28 comments

  • latexr 6 minutes ago ago

    The staying power of “Firefox Send” as a brand is baffling to me. It never did anything that wasn’t already available by multiple other services, didn’t do it better, and it was embarrassingly obvious from day one it was another one of those projects Mozilla would abandon in no time.

    Just goes to show how powerful (and mismanaged) “Firefox” is a brand.

  • promiseofbeans 8 hours ago ago

    Apparently Thunderbird are working on reviving Firefox Send and adding encryption.

    Overall Thunderbird seem to be doing white well from themselves since rejoining Mozilla: >$8m in donations last year I think.

    • jasonjayr 5 hours ago ago

      FF Send already had encryption -- IIRC, Mozilla shut it down because it was being abused.

      • mhuffman 4 hours ago ago

        Abused in what way? Content? How would they know, if it was encrypted. Or volume?

        • brandon272 4 hours ago ago

          Likely law enforcement found out about it being used to distribute illegal content and then applied pressure. Companies don’t have a strong history of successfully resisting that pressure.

    • darkwater 7 hours ago ago

      I just discovered this TH feature the other day when attaching a file to a mail but it looks like it works with plugins now, so you can use different providers.

      Actually I came here to ask if Gokapi works with that Thunderbird feature.

  • Stem0037 7 hours ago ago

    Consider implementing a 'guest upload' feature with stricter expiration policies and file size limits. This could maintain security while allowing for more flexible use cases, especially in client-facing scenarios where bidirectional file sharing is necessary.

  • ei8ths an hour ago ago

    I need something like this but allows users to upload and send files. I don't want to make everyone admin.

  • voiper1 9 hours ago ago

    Any recommendations for s3/b2 - anyone can upload (or with password) and only the admin can download?

    Goal: allow customers to upload large files.

    • ricardbejarano 8 hours ago ago

      I run https://www.wormhol.org

      Ping me if you want your own instance.

      It uploads to S3. I could make it such that only you/admin can download. Right now everyone with the link can.

      Supports up to 5GB (S3's limit without doing multipart uploads).

    • bobnamob 9 hours ago ago

      To go full aws on this:

      - lambda vending s3 pre signed urls with put only permissions

      - a static page with 20 lines of js that requests one of those urls and does the put

      I’m not aware of any existing solutions, but your problem seems simple enough that you could roll a solution yourself

    • INTPenis 9 hours ago ago

      This is exactly what I use Firefox Send for in my org. It's not strictly "admin can download" but anyone with the password/link can download. The effect is the same.

  • toomuchtodo 13 hours ago ago

    Also supports Backblaze B2 per the docs.

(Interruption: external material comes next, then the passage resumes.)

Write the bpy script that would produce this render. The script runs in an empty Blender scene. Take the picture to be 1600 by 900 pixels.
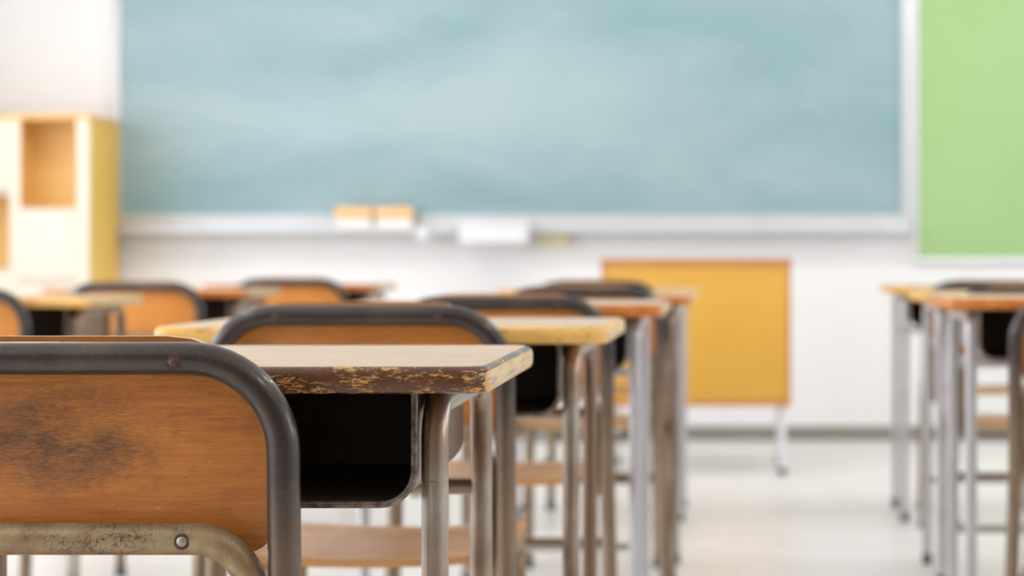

  • ktosobcy 9 hours ago ago

    Would it be better than seafile and it's share link functionality (it can be expired after x days as well)

  • your_challenger 11 hours ago ago

    Can we have this but something server less? Like using cloudflare workers and R2 (I know R2 is S3 compatible)

    • tfolbrecht 10 hours ago ago

      If this is something you’re interested in it can be reimplemented on CloudFlare workers super easily using the awssdk for s3 (R2) and with D1 as the DB.

      • your_challenger 9 hours ago ago

        Yes, but would be great if someone made it and is open source. Would be cool little side project, no doubt.

        • shrubble 9 hours ago ago

          The source code is there - you could try to add the functionality to it :-)

    • Larrikin 4 hours ago ago

      You could use Tailscale send

    • gfody 9 hours ago ago

      xkcd949.com is serverless (azure only tho, github.com/gfody/webrelay)

      • ornornor an hour ago ago

        Whoops, http only

  • peterpost2 8 hours ago ago

    AWS S3 scares the shit out of me.

    The company I worked for misconfiguration one of the buckets and allowed uploads. A couple of months later there was a bill for $15k. Since apparently some spammers were using our service. Which is OK for a company but I would not want to use it as a private individual.

    • ksynwa 7 hours ago ago

      I have never had to use them directly but the use-now-pay-later model feels scary to me for the same reason. Maybe they allow setting the upper cap to the monthly bill (crossing which they don't serve you until you intervene) but I have never heard of it. On the other hand there are many stories extremely ballooned bills for some unforeseen reasons.

      • leetrout 6 hours ago ago

        They have "AWS Budgets" for alerting you if you go over an amount but no automatic stops.

    • fhke 7 hours ago ago

      Notwithstanding the fact that this was a user misconfiguration, S3 allows you to configure public access blocks to prevent this sort of thing.

      • endgame 4 hours ago ago

        These days, you have to remove the public access block AND explicitly write a bucket policy (or set up deprecated ACLs) to allow public access.

  • dddw 12 hours ago ago

    I dig this

    • peterpost2 8 hours ago ago

      That's a different site, this is hackernews.